Optimization design was conducted on the baffle height (H2) of intelligent stormwater outlet hardware parameters. The study results showed that changes in baffle height have a significant impact on overflow and TDS discharge, exhibiting a trend of initially decreasing and then increasing. When adjusting the baffle height, as H2 increases, the factor controlling overflow switches from the activation low water level to the pump shutdown high water level. In other words, a lower baffle height (H2) effectively controls the activation low water level, while a higher H2 effectively controls the pump shutdown high water level. 
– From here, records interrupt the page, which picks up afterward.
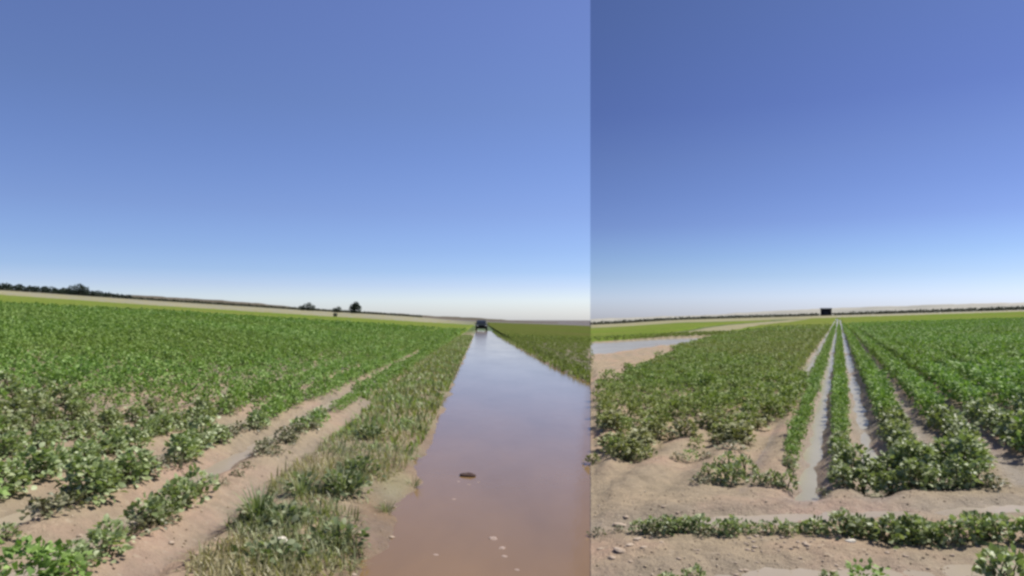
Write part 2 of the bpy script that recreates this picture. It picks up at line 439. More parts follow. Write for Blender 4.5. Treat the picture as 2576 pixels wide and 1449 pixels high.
def stem_mesh(name, ends, mat, r0=0.009):
    """forked stems from the root to a few points"""
    V = []; Fc = []
    for e in ends:
        e = np.array(e); mid = e * np.array([0.45, 0.45, 0.62])
        prev = None
        for c, rd in ((np.zeros(3) - (0, 0, 0.03), r0), (mid, r0 * 0.7), (e, r0 * 0.35)):
            i0 = len(V)
            for q in range(5):
                an = q / 5 * 2 * math.pi
                V.append(c + np.array([math.cos(an) * rd, math.sin(an) * rd, 0]))
            if prev is not None:
                for q in range(5):
                    Fc.append((prev + q, prev + (q + 1) % 5, i0 + (q + 1) % 5, i0 + q))
            prev = i0
    Fc = np.array(Fc)
    return mesh_np(name, np.array(V), Fc.ravel(), np.full(len(Fc), 4), mat, True)

PLANTS = {'full': [], 'small': [], 'wilt': []}
for i in range(7):
    P, D, U = leaf_frames(210, 0.155, 0.27, RNG, low=0.0)
    v, f, t = leaves_mesh(P, D, U, RNG.uniform(0.036, 0.072, 210), LEAF, LEAF_F)
    fo = mesh_np('foliage', v, f, t, M['leaf'])
    st = stem_mesh('stem', [p * 0.95 for p in P[:7]], M['stem'])
    PLANTS['full'].append((fo, st))
for i in range(5):
    P, D, U = leaf_frames(105, 0.14, 0.20, RNG, low=0.0)
    D[:, 2] += 0.25
    v, f, t = leaves_mesh(P, D, U, RNG.uniform(0.032, 0.062, 105), LEAF, LEAF_F)
    fo = mesh_np('foliage', v, f, t, M['leaf'])
    PLANTS['small'].append((fo, stem_mesh('stem', [p * 0.95 for p in P[:6]], M['stem'])))
for i in range(5):
    P, D, U = leaf_frames(80, 0.16, 0.14, RNG, low=0.0)
    D[:, 2] -= 0.1
    v, f, t = leaves_mesh(P, D, U, RNG.uniform(0.026, 0.055, 80), LEAF, LEAF_F)
    fo = mesh_np('foliage', v, f, t, M['wilt'])
    PLANTS['wilt'].append((fo, stem_mesh('stem', [p * 0.98 for p in P[:9]], M['stem'], 0.007)))

for kd in ('full', 'small', 'wilt'):
    PLANTS['olive ' + kd] = []
    for fo, st in PLANTS[kd]:
        f2 = fo.copy(); f2.materials[0] = M['olive'] if kd != 'wilt' else M['wilt']
        PLANTS['olive ' + kd].append((f2, st))

# ---- where the plants stand: list of (x, y, scale, kind, group)
PL = []
def row_left(k): return -2.24 - 0.70 * k
ORD = ['first', 'second', 'third', 'fourth', 'fifth', 'sixth', 'seventh', 'eighth', 'ninth', 'tenth', 'eleventh', 'twelfth',
       'thirteenth', 'fourteenth', 'fifteenth', 'sixteenth', 'seventeenth', 'eighteenth', 'nineteenth', 'twentieth']

def y_on_row(X, px):
    return X / ((px * 1024 / 2576 - 512) / F - UL)

def clumps(k, spec):
    X = row_left(k)
    for a, b, s, kind, gap in spec:
        ya, yb = y_on_row(X, a), y_on_row(X, b)
        y = ya
        while y < yb:
            PL.append((UL * y + X + random.gauss(0, 0.05), y, s * random.uniform(0.85, 1.15), kind, ('L', k)))
            y += gap * random.uniform(0.8, 1.2)

clumps(0, [(70, 150, 0.8, 'full', 0.17), (150, 300, 0.8, 'small', 0.15), (345, 420, 0.8, 'wilt', 0.15), (380, 505, 0.95, 'small', 0.14), (515, 620, 0.45, 'wilt', 0.3), (665, 720, 0.8, 'wilt', 0.14),
           (715, 790, 0.9, 'wilt', 0.2), (760, 820, 0.8, 'small', 0.3), (840, 905, 0.75, 'small', 0.25), (905, 1060, 0.8, 'full', 0.35)])
clumps(1, [(-40, 25, 0.65, 'small', 0.2), (130, 240, 0.85, 'wilt', 0.14), (225, 345, 1.0, 'full', 0.18), (340, 372, 0.8, 'wilt', 0.15), (390, 450, 0.8, 'wilt', 0.2), (440, 545, 0.95, 'full', 0.2), (545, 630, 0.85, 'wilt', 0.2),
           (630, 1075, 0.8, 'full', 0.22)])
clumps(2, [(-60, 110, 1.0, 'full', 0.2), (110, 300, 0.9, 'small', 0.15), (280, 410, 0.85, 'full', 0.22), (425, 515, 0.88, 'full', 0.22), (520, 1090, 0.82, 'full', 0.22)])
for k in range(0, 62):
    X = row_left(k)
    y = max(3.5, abs(X) / 0.86) if k > 2 else y_on_row(X, (1060, 1075, 1090)[k])
    while y < 100:
        if random.random() > 0.03 + max(0, y - 60) / 60:
            PL.append((UL * y + X + random.gauss(0, 0.035), y, random.uniform(0.92, 1.1) * (0.8 if 2 < k < 5 else 0.95 if k < 14 else 1.1) * (1 if y < 9 else random.uniform(0.75, 1.3)), 'full', ('L', k)))
        y += (0.2 if y < 9 else 0.31) * random.uniform(0.85, 1.2)

# beyond the cut bank
def cross(a, b, py, s, kind, gap, grp, dy=0.08):
    px = a
    while px < b:
        x, y = at(px, py)
        PL.append((x + random.gauss(0, 0.02), y + random.gauss(0, dy), s * random.uniform(0.8, 1.15), kind, grp))
        px += gap * 2576 / 1024 * F / y * random.uniform(0.8, 1.2)
cross(1500, 1570, 1335, 0.45, 'wilt', 0.17, ('R', 'front'), 0.03)
cross(1600, 1720, 1345, 0.55, 'small', 0.07, ('R', 'front'), 0.05)
cross(1690, 1850, 1348, 0.68, 'small', 0.08, ('R', 'front'), 0.05)
cross(1640, 1850, 1352, 0.5, 'wilt', 0.2, ('R', 'front'), 0.05)
cross(1890, 2090, 1350, 0.52, 'small', 0.08, ('R', 'front'), 0.05)
cross(2060, 2320, 1358, 0.85, 'small', 0.10, ('R', 'front'), 0.06)
cross(2190, 2330, 1362, 0.85, 'small', 0.12, ('R', 'front'), 0.06)
cross(2330, 2620, 1372, 0.85, 'small', 0.10, ('R', 'front'), 0.06)
cross(1690, 1770, 1480, 0.5, 'small', 0.15, ('R', 'frame'), 0.04)
cross(2080, 2200, 1483, 0.6, 'small', 0.16, ('R', 'frame'), 0.04)
cross(2500, 2600, 1478, 0.9, 'small', 0.15, ('R', 'frame'), 0.04)
cross(1750, 1790, 1228, 0.5, 'wilt', 0.15, ('R', 'end1'), 0.05)
cross(1790, 1870, 1222, 0.85, 'small', 0.11, ('R', 'end1'), 0.08)
cross(1830, 1870, 1195, 0.9, 'small', 0.14, ('R', 'end1'), 0.1)
cross(1905, 1935, 1228, 0.55, 'small', 0.15, ('R', 'end2'), 0.05)
cross(1935, 2000, 1232, 0.72, 'small', 0.12, ('R', 'end2'), 0.06)
cross(2080, 2110, 1240, 0.55, 'wilt', 0.14, ('R', 'end3'), 0.05)
cross(2115, 2490, 1232, 0.98, 'full', 0.19, ('R', 'end3'), 0.06)
cross(2150, 2500, 1200, 1.05, 'full', 0.2, ('R', 'end3'), 0.1)
cross(2490, 2525, 1235, 0.7, 'wilt', 0.15, ('R', 'end3'), 0.05)
cross(1500, 1530, 1165, 0.75, 'small', 0.2, ('R', 'edge'), 0.1)
cross(1555, 1625, 1160, 0.85, 'small', 0.14, ('R', 'edge'), 0.08)
cross(1700, 1790, 1160, 0.62, 'wilt', 0.15, ('R', 'edge'), 0.08)
def px_py(x, y):
    px = 512 + F * x / y
    hz = np.interp(px, *HZR) if px > 590.3 else np.interp(px, *HZL)
    return px * 2576 / 1024, (hz + F * H / y) * 2576 / 1024

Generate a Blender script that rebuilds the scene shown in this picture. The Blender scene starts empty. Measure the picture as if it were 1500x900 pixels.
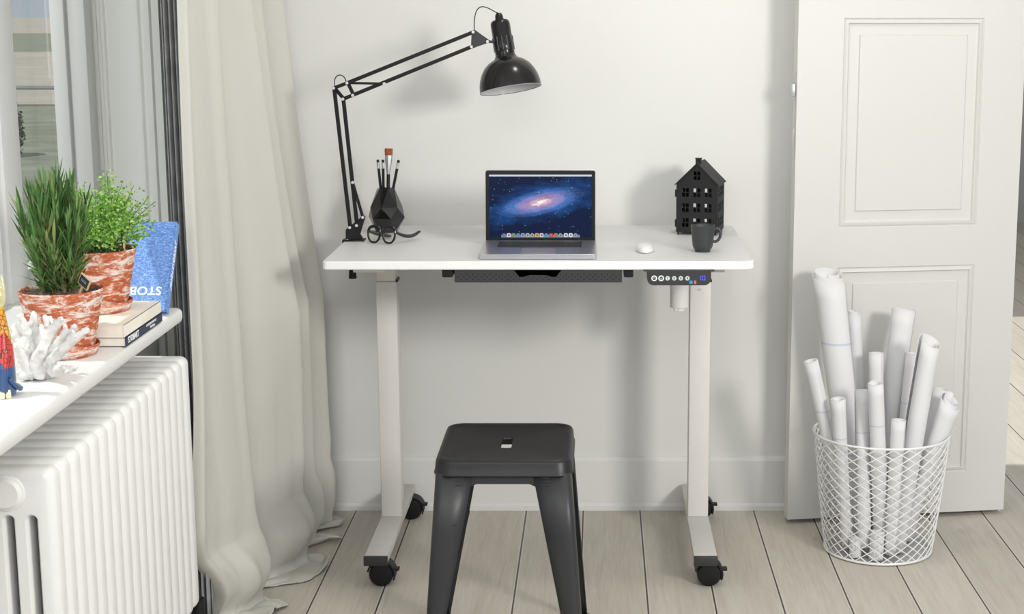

(4) Optimization of intelligent rainwater outlet scheduling parameters

Optimization was also conducted for operational parameters of intelligent stormwater outlets, including H0, H1, Hw, and water quality monitoring parameters. For a constant outflow baffle height (H2), a lower activation low water level results in smaller overflow and total TDS discharge; maintaining the activation low water level between 0.1-0.33 m minimizes overflow and total TDS discharge. A higher pump shutdown high water level results in smaller overflow and total TDS discharge; maintaining the pump shutdown high water level above the baffle height, i.e., above 0.54 m, reduces overflow and total TDS discharge from the stormwater outlet. In high water situations, the pump shutdown high water level becomes the primary control factor for stormwater overflow instead of the activation low water level. Regarding energy consumption optimization of intelligent stormwater outlets, selecting a relatively higher activation low water level reduces pump power consumption; maintaining the activation low water level above 0.5 m decreases the energy consumption of the drainage system. When considering the pump shutdown high water level, selecting an appropriate parameter in conjunction with the baffle height can reduce equipment operating energy consumption; setting the pump shutdown high water level below 0.54 m (baffle height) decreases energy consumption.